France dismisses IS claim for Strasbourg Christmas bloodshed

The city reopened the market on Friday, with officials praising the massive public help and quick police reaction that led to the death of suspected shooter Cherif Chekatt late on Thursday.

STRASBOURG: France's interior minister on Friday dismissed a claim by the Islamic State group that it was responsible for a shooting spree at a Christmas market in Strasbourg after the gunman was shot dead by police, ending a 48-hour manhunt.

The city reopened the market on Friday, with officials praising the massive public help and quick police reaction that led to the death of suspected shooter Cherif Chekatt late on Thursday.

He was tracked down at around 9:00 pm (local time) when a police patrol spotted him on a street in a district where he was last seen after Tuesday night's attack.

Around 800 people had called in tips to a hotline after the authorities released his name and photo Wednesday night, including two which France's anti-terror prosecutor Remy Heitz called "decisive" in finding Chekatt.

The information allowed police to home in on an area in the Neudorf neighbourhood, where he tried to escape into a building after being spotted by a patrol.

Unable to get in the door, he turned and shot at the three officers with a handgun when they tried to approach, two of whom returned fire and killed him, Heitz said at a press conference in Strasbourg.

Two more people were detained for questioning overnight, bringing to seven the number in custody, including Chekatt's parents and two brothers, Heitz said.

Police are now focusing their investigation on whether Chekatt had any help in carrying out his attack or while on the run, he added.

The lights on the market's towering Christmas tree were illuminated Friday for the first time since the attack, as Interior Minister Christophe Castaner visited with stall owners and the hundreds of security forces members on site.

He dismissed as "completely opportunistic" a Twitter post by the IS propaganda wing which claimed Chekatt, a career criminal with 27 convictions in four countries, was one of its "soldiers."

"We're dealing with a man who was consumed by evil," Castaner said.

Questions remain over how Chekatt was able to evade the tight security perimeter set up around the Strasbourg Christmas market which has long been a prime target for jihadist groups.

Around 500 police, security agents and soldiers control access at checkpoints on the bridges leading to the river island, a UN World Heritage site, that houses the market.

The goal is to "create a bubble with searches at the entry points," Mayor Roland Ries said after the attack, while regional government representative Jean-Luc Marx said he had not determined "any flaws in the security measures".

Many residents, however, were not convinced after Chekatt managed to slip through the controls with a handgun and a knife which he used to kill three people and injure 13.

"It doesn't surprise me," said Emeline, 38, who works in the city centre.

"You wear a heavy coat, put something in the bottom of your bag. You can bring in what you want."

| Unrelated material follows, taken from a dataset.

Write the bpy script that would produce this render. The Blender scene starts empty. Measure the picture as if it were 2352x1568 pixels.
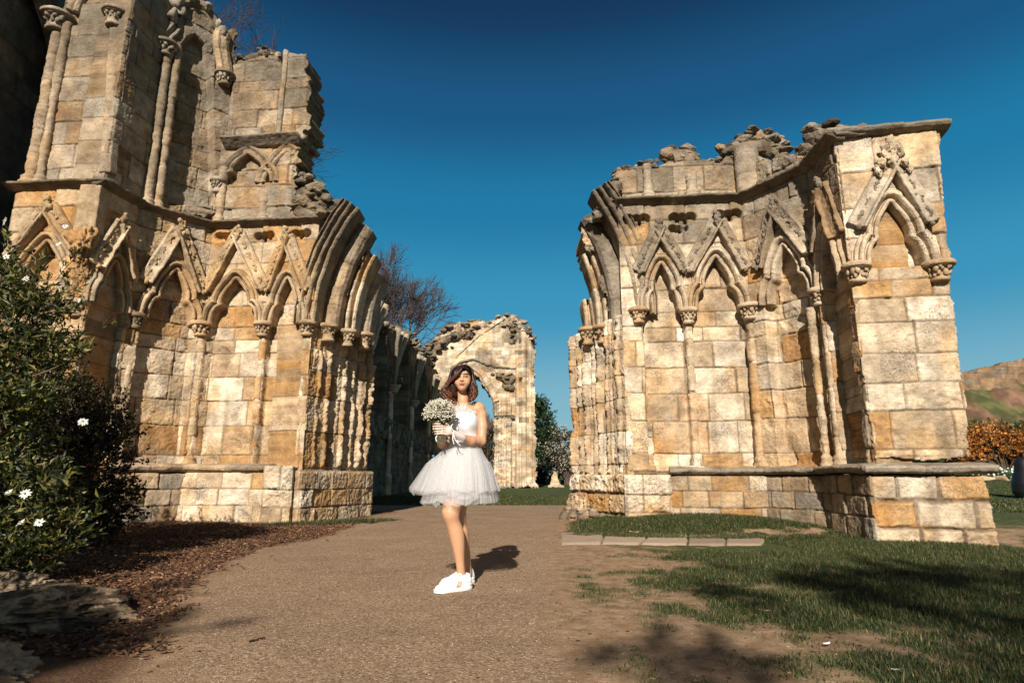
import bpy, math, random
import numpy as np
from mathutils import Vector, Matrix

scene = bpy.context.scene
COL = scene.collection
R_ = np.random.RandomState

# ------------------------------------------------------------------ camera model (used to turn a traced point into a place on a wall)
F_PX, CX, CY = 1400.0, 1176.0, 784.0           # focal length and centre in a 2352 px wide frame
PITCH = math.radians(12.33)
CAM_H = 0.82
CP, SP = math.cos(PITCH), math.sin(PITCH)

def ray(px, py):
    u, v = px - CX, py - CY
    return np.array([u, F_PX * CP + v * SP, -v * CP + F_PX * SP])

def at_z(px, py, z=0.0):
    r = ray(px, py); k = (z - CAM_H) / r[2]
    return np.array([r[0] * k, r[1] * k, z])

def at_Y(px, py, Y):
    r = ray(px, py); k = Y / r[1]
    return np.array([r[0] * k, Y, CAM_H + r[2] * k])

# ------------------------------------------------------------------ noise
def _hash(ix, iy, iz, seed):
    h = (ix.astype(np.uint32) * np.uint32(73856093)) ^ (iy.astype(np.uint32) * np.uint32(19349663)) ^ (iz.astype(np.uint32) * np.uint32(83492791)) ^ np.uint32((seed * 2654435761) & 0xFFFFFFFF)
    h ^= h >> np.uint32(15); h *= np.uint32(2246822519); h ^= h >> np.uint32(13); h *= np.uint32(3266489917); h ^= h >> np.uint32(16)
    return h.astype(np.float32) / np.float32(2147483648.0) - np.float32(1.0)

def vnoise(p, seed=0):
    p = np.asarray(p, dtype=np.float32)
    i = np.floor(p).astype(np.int64); f = p - i
    u = f * f * f * (f * (f * 6 - 15) + 10)
    x, y, z = i[:, 0], i[:, 1], i[:, 2]
    def c(a, b, d): return _hash(x + a, y + b, z + d, seed)
    ux, uy, uz = u[:, 0], u[:, 1], u[:, 2]
    x00 = c(0,0,0) * (1-ux) + c(1,0,0) * ux
    x10 = c(0,1,0) * (1-ux) + c(1,1,0) * ux
    x01 = c(0,0,1) * (1-ux) + c(1,0,1) * ux
    x11 = c(0,1,1) * (1-ux) + c(1,1,1) * ux
    return (x00 * (1-uy) + x10 * uy) * (1-uz) + (x01 * (1-uy) + x11 * uy) * uz

_ROT = np.array([[0.0, 0.8, 0.6], [-0.8, 0.36, -0.48], [-0.6, -0.48, 0.64]], dtype=np.float32)
def fbm(p, scale=1.0, octaves=4, seed=0, gain=0.5):
    q = np.asarray(p, dtype=np.float32) * np.float32(scale)
    out = np.zeros(len(q), dtype=np.float32); a, tot = 1.0, 0.0
    for o in range(octaves):
        out += a * vnoise(q, seed + o * 17); tot += a
        a *= gain; q = (q @ _ROT) * 2.03 + 11.7
    return out / tot

def sstep(a, b, x):
    t = np.clip((x - a) / (b - a), 0, 1); return t * t * (3 - 2 * t)

# ------------------------------------------------------------------ mesh helpers
def tag(o, label=None, cat=None, group=None, kind=None):
    if label: o['label'] = label
    if cat: o['category'] = cat
    if group: o['group'] = group
    if kind: o['kind'] = kind
    return o

def empty(name, loc=(0,0,0), label=None, cat=None, group=None):
    o = bpy.data.objects.new(name, None); COL.objects.link(o); o.location = loc
    return tag(o, label, cat, group)

def mesh(name, V, faces, mat, parent=None, col=None, smooth=True, mats=None, midx=None):
    """faces: one int array (n,3|4) or a list of such arrays; V in world space (parents stay unrotated, offset removed here)."""
    V = np.asarray(V, dtype=np.float64).reshape(-1, 3)
    if parent is not None: V = V - parent_loc(parent)
    if not isinstance(faces, (list, tuple)): faces = [faces]
    faces = [np.asarray(f, dtype=np.int32) for f in faces if len(f)]
    me = bpy.data.meshes.new(name)
    me.vertices.add(len(V)); me.vertices.foreach_set('co', V.astype(np.float32).ravel())
    nl = sum(f.size for f in faces); npoly = sum(len(f) for f in faces)
    me.loops.add(nl); me.loops.foreach_set('vertex_index', np.concatenate([f.ravel() for f in faces]))
    me.polygons.add(npoly)
    st, c = [], 0
    for f in faces:
        st.append(c + np.arange(len(f)) * f.shape[1]); c += f.size
    me.polygons.foreach_set('loop_start', np.concatenate(st).astype(np.int32))
    me.polygons.foreach_set('use_smooth', np.full(npoly, bool(smooth)))
    if midx is not None: me.polygons.foreach_set('material_index', np.asarray(midx, dtype=np.int32))
    me.update(calc_edges=True); me.validate()
    if col is not None:
        a = me.color_attributes.new('Col', 'FLOAT_COLOR', 'POINT')
        c4 = np.ones((len(V), 4), dtype=np.float32); c4[:, :3] = col
        a.data.foreach_set('color', c4.ravel())
    for m in (mats or [mat]): me.materials.append(m)
    o = bpy.data.objects.new(name, me); COL.objects.link(o)
    if parent is not None: o.parent = parent
    return o

def parent_loc(p):
    l = np.zeros(3)
    while p is not None:
        l += np.array(p.location); p = p.parent
    return l

class MB:
    """collects pieces of one mesh"""
    def __init__(s): s.V, s.F, s.C, s.n = [], {3: [], 4: []}, [], 0
    def add(s, V, F, C=None):
        V = np.asarray(V, dtype=np.float32).reshape(-1, 3)
        if not isinstance(F, (list, tuple)): F = [F]
        for f in F:
            f = np.asarray(f)
            if len(f): s.F[f.shape[1]].append(f + s.n)
        s.V.append(V); s.n += len(V)
        if C is None: C = (1, 1, 1)
        c = np.empty((len(V), 3), dtype=np.float32); c[:] = C; s.C.append(c)
    def build(s, name, mat, parent=None, smooth=True):
        F = [np.concatenate(f) for f in s.F.values() if f]
        return mesh(name, np.concatenate(s.V), F, mat, parent, np.concatenate(s.C), smooth)

def grid_faces(nu, nv, wrap_u=False, wrap_v=False):
    i = np.arange(nu if wrap_u else nu - 1); j = np.arange(nv if wrap_v else nv - 1)
    I, J = np.meshgrid(i, j, indexing='ij'); I2, J2 = (I + 1) % nu, (J + 1) % nv
    return np.stack([I * nv + J, I2 * nv + J, I2 * nv + J2, I * nv + J2], -1).reshape(-1, 4)

_ICO = {}
def ico(sub):
    if sub in _ICO: return _ICO[sub]
    import bmesh
    bm = bmesh.new(); bmesh.ops.create_icosphere(bm, subdivisions=sub, radius=1.0)
    V = np.array([v.co[:] for v in bm.verts]); F = np.array([[v.index for v in f.verts] for f in bm.faces]); bm.free()
    _ICO[sub] = (V, F); return V, F

def rock(rs, size, sub=3, k=11, squash=(1, 1, .7), rough=.05, seed=0):
    """chunky stone: a ball cut by random planes, roughened"""
    V, F = ico(sub)
    n = rs.normal(size=(k, 3)); n /= np.linalg.norm(n, axis=1)[:, None]
    h = rs.uniform(.45, .9, k)
    d = V @ n.T
    r = np.min(np.where(d > .05, h / np.maximum(d, .05), 9), axis=1); r = np.minimum(r, 1.0)
    P = V * r[:, None]
    P = P * (1 + rough * 2 * fbm(P + seed * 3.1, 2.5, 4, seed)[:, None])
    a = rs.uniform(0, 6.28); c, s_ = math.cos(a), math.sin(a)
    P = P * np.array(squash)
    P = P @ np.array([[c, s_, 0], [-s_, c, 0], [0, 0, 1]])
    return P * size, F

def tube(pts, rad, n=6, cap=True):
    pts = np.asarray(pts, dtype=float); m = len(pts)
    rad = np.broadcast_to(np.asarray(rad, dtype=float), (m,))
    T = np.gradient(pts, axis=0); T /= np.linalg.norm(T, axis=1)[:, None] + 1e-9
    up = np.array([0, 0, 1.0]) if abs(T[0, 2]) < .9 else np.array([1.0, 0, 0])
    U = np.cross(T, up); U /= np.linalg.norm(U, axis=1)[:, None] + 1e-9
    for i in range(1, m):
        if U[i] @ U[i-1] < 0: U[i] *= -1
    W = np.cross(T, U)
    a = np.arange(n) / n * 2 * np.pi
    V = pts[:, None, :] + rad[:, None, None] * (U[:, None, :] * np.cos(a)[None, :, None] + W[:, None, :] * np.sin(a)[None, :, None])
    F = [grid_faces(m, n, False, True)]
    V = V.reshape(-1, 3)
    if cap:
        b = len(V); V = np.concatenate([V, pts[:1], pts[-1:]])
        i = np.arange(n); j = (i + 1) % n
        F.append(np.concatenate([np.stack([i, j, np.full(n, b)], -1), np.stack([(m-1)*n + j, (m-1)*n + i, np.full(n, b+1)], -1)]))
    return V, F

# ------------------------------------------------------------------ signed-distance modelling (bodies, shoes)
class SDF:
    def __init__(s, xs, ys, zs):
        s.xs, s.ys, s.zs = [np.asarray(a, dtype=np.float32) for a in (xs, ys, zs)]
        s.D = np.full((len(xs), len(ys), len(zs)), 1.0, dtype=np.float32)
    def _box(s, lo, hi):
        sl = []
        for a, l, h in zip((s.xs, s.ys, s.zs), lo, hi):
            i, j = np.searchsorted(a, l), np.searchsorted(a, h)
            sl.append(slice(max(i - 1, 0), min(j + 1, len(a))))
        X, Y, Z = np.meshgrid(s.xs[sl[0]], s.ys[sl[1]], s.zs[sl[2]], indexing='ij')
        return tuple(sl), X, Y, Z
    def _mix(s, sl, d, k, sub):
        D = s.D[sl]
        if D.size == 0: return
        if sub:
            h = np.clip(.5 - .5 * (D + d) / k, 0, 1); s.D[sl] = D * (1 - h) - d * h + k * h * (1 - h)
        else:
            h = np.clip(.5 + .5 * (D - d) / k, 0, 1); s.D[sl] = D * (1 - h) + d * h - k * h * (1 - h)
    def cap(s, a, b, ra, rb, k=.02, sub=False):
        a, b = np.array(a, float), np.array(b, float); m = max(ra, rb) + k * 2 + .02
        sl, X, Y, Z = s._box(np.minimum(a, b) - m, np.maximum(a, b) + m)
        ab = b - a; L2 = ab @ ab + 1e-12
        t = np.clip(((X - a[0]) * ab[0] + (Y - a[1]) * ab[1] + (Z - a[2]) * ab[2]) / L2, 0, 1)
        d = np.sqrt((X - a[0] - t * ab[0])**2 + (Y - a[1] - t * ab[1])**2 + (Z - a[2] - t * ab[2])**2) - (ra + (rb - ra) * t)
        s._mix(sl, d, k, sub)
    def chain(s, pts, k=.02):
        for p, q in zip(pts[:-1], pts[1:]): s.cap(p[:3], q[:3], p[3], q[3], k)
    def ell(s, c, r, k=.02, rot=None, sub=False):
        c, r = np.array(c, float), np.array(r, float); m = r.max() + 2 * k + .02
        sl, X, Y, Z = s._box(c - m, c + m)
        P = np.stack([X - c[0], Y - c[1], Z - c[2]], -1)
        if rot is not None: P = P @ np.array(rot.to_matrix() if hasattr(rot, 'to_matrix') else rot)
        k0 = np.sqrt(((P / r)**2).sum(-1)); k1 = np.sqrt(((P / r**2)**2).sum(-1)) + 1e-9
        s._mix(sl, k0 * (k0 - 1) / k1, k, sub)
    def mesh(s):
        D = s.D; ins = D < 0
        c = [ins[a:D.shape[0]-1+a, b:D.shape[1]-1+b, e:D.shape[2]-1+e] for a in (0,1) for b in (0,1) for e in (0,1)]
        tot = sum(x.astype(np.int8) for x in c)
        I, J, K = np.nonzero((tot > 0) & (tot < 8))
        idx = np.full((D.shape[0]-1, D.shape[1]-1, D.shape[2]-1), -1, dtype=np.int32); idx[I, J, K] = np.arange(len(I))
        acc = np.zeros((len(I), 3)); cnt = np.zeros(len(I))
        off = [(a, b, e) for a in (0,1) for b in (0,1) for e in (0,1)]
        for p in off:
            for ax in range(3):
                if p[ax]: continue
                q = list(p); q[ax] = 1
                d0 = D[I+p[0], J+p[1], K+p[2]]; d1 = D[I+q[0], J+q[1], K+q[2]]
                m = (d0 < 0) != (d1 < 0); t = np.where(m, d0 / np.where(d0 == d1, 1, d0 - d1), 0)
                P0 = np.stack([s.xs[I+p[0]], s.ys[J+p[1]], s.zs[K+p[2]]], -1); P1 = np.stack([s.xs[I+q[0]], s.ys[J+q[1]], s.zs[K+q[2]]], -1)
                acc += np.where(m[:, None], P0 + (P1 - P0) * t[:, None], 0); cnt += m
        V = acc / cnt[:, None]
        Q = []
        for ax in range(3):
            a = [slice(1, -1)] * 3; a[ax] = slice(None, -1); b = list(a); b[ax] = slice(1, None)
            A, B = ins[tuple(a)], ins[tuple(b)]
            i, j, k = np.nonzero(A != B); fl = A[i, j, k]
            base = np.stack([i, j, k], -1) + 1; base[:, ax] -= 1
            o1, o2 = (ax + 1) % 3, (ax + 2) % 3
            def cell(d1, d2):
                q = base.copy(); q[:, o1] += d1; q[:, o2] += d2
                return idx[q[:, 0], q[:, 1], q[:, 2]]
            f = np.stack([cell(-1, -1), cell(0, -1), cell(0, 0), cell(-1, 0)], -1)
            f[~fl] = f[~fl][:, ::-1]; Q.append(f)
        F = np.concatenate(Q); F = F[(F >= 0).all(1)]
        return V, F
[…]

France has been on high alert since the start of a wave of jihadist attacks in 2015, which prompted a threefold surge in the security budget for the market, to one million euros.

Chekatt, a 29-year-old Strasbourg native who lived in a rundown apartment block a short drive from the city centre, was flagged by French security forces in 2015 as a possible Islamic extremist.

But Defence Minister Florence Parly rejected criticism that Chekatt's presence on the country's so-called "S file" of extremists should have prompted a more proactive reaction from the authorities.

"You can't arrest someone just because you think he might do something," Parly told Radio Classique on Friday.

Strasbourg's deputy mayor Alain Fontanel admitted that despite patrols, plainclothes police, profilers and video surveillance, "the risks can be reduced, but not eliminated".

"We can't pat down and search everyone, only carry out random checks," he said, adding that huge lines at checkpoints would only create a new potential target for terrorists.

"Someone who wants to get in an area this big with a weapon can do it," he said.

Such reasoning was little comfort to the residents and tourists who flock to the Strasbourg market.

"We thought this would happen only in Nice or at the Bataclan, but here it is at home," said Sylvain, who works at another market in the city centre.

He was referring to a truck attack which killed scores of people at Bastille Day festivities in the French Riviera city of Nice in 2016, and the massacre in the capital's Bataclan concert hall in November 2015.

"I'm not going to forget this anytime soon. It's too painful.I'm not even sure I'm able to cry," he said.